Most floating rate debt takes the form of loans from banks to below investment-grade companies. The interest paid varies with changes in very short-term interest rates, explains Mark Salzinger, editor of No-Load Fund Investor.
The loans are senior in the credit hierarchy to regular high-yield issuance, and are often backed by specific collateral.
As a result of these three factors, they are less volatile than other high-yield products, and should be of particular interest to investors who believe that interest rates will rise.
Price Floating Rate (US:PRFRX) yields about 3.5%, and has a total return of 2.7% year to date. About half the portfolio is upper tier in quality within the high-yield market.
According to Price, about half the assets are invested in bonds from cyclical companies, and half defensive. The expense ratio is capped at 0.85% through September 30, 2015.
Fidelity offers Floating Rate High Income (US:FFRHX), which currently yields about 2.6%, and has a total return of 2.3% year to date.
The fund's disappointing current yield reflects a high aggregate credit profile (about half BBB and BB) and a moderately high cash residual (recently about 8%).

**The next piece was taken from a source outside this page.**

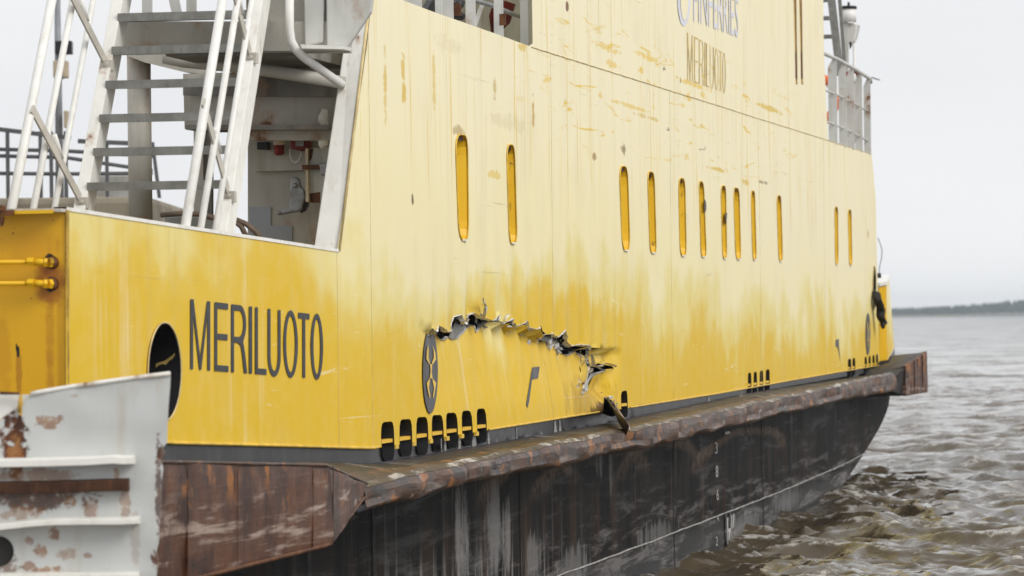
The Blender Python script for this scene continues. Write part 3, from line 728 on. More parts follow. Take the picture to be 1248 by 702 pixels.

A current concern is that the fund's long-time manager, Christine McConnell, left the fund in March 2013.
However, Fidelity certainly has a formidable team of high-yield credit analysts to help the new manager, Eric Mollenhauer, who has been a member of the firm's high-yield team for nearly two decades.
Over the past five years, FFRHX has produced an annualized gain of 6.1%, which isn't all that impressive.
However, the fund has been considerably less volatile than its high-yield siblings. In 2008, it lost 16.5%, which, while egregious in an absolute sense, was about 10 percentage points less damaging than the loss experienced by the average high-yield bond fund. The expense ratio is 0.71%.